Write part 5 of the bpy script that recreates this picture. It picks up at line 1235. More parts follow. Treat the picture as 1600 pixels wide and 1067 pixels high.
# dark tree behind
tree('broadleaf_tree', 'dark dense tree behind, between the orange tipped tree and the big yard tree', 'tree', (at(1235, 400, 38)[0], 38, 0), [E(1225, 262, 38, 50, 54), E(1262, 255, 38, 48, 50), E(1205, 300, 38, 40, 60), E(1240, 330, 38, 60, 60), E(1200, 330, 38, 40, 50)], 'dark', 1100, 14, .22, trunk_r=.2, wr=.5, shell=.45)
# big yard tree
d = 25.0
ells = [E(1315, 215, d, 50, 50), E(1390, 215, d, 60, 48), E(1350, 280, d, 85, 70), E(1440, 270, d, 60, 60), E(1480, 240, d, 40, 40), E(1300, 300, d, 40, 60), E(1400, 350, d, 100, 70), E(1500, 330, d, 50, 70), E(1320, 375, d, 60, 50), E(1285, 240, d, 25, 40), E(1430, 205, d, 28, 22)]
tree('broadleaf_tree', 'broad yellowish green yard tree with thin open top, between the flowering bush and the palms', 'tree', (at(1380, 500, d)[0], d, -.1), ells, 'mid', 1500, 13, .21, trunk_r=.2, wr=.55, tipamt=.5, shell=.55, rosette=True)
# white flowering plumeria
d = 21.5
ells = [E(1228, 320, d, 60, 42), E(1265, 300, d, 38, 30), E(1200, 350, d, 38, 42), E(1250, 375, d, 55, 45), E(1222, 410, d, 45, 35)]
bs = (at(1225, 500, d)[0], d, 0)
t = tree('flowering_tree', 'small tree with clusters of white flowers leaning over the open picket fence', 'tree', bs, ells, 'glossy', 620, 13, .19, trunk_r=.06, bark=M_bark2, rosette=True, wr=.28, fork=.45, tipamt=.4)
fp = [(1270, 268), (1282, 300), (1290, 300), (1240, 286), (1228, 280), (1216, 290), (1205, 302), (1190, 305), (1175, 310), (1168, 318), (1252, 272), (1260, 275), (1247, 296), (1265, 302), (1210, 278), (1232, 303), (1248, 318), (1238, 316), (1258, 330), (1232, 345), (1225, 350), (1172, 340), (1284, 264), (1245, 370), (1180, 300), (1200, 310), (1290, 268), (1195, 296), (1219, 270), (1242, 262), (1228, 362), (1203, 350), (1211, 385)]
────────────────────
Check each line above for the word "behind", and copy the lines where it appears.

# dark tree behind
tree('broadleaf_tree', 'dark dense tree behind, between the orange tipped tree and the big yard tree', 'tree', (at(1235, 400, 38)[0], 38, 0), [E(1225, 262, 38, 50, 54), E(1262, 255, 38, 48, 50), E(1205, 300, 38, 40, 60), E(1240, 330, 38, 60, 60), E(1200, 330, 38, 40, 50)], 'dark', 1100, 14, .22, trunk_r=.2, wr=.5, shell=.45)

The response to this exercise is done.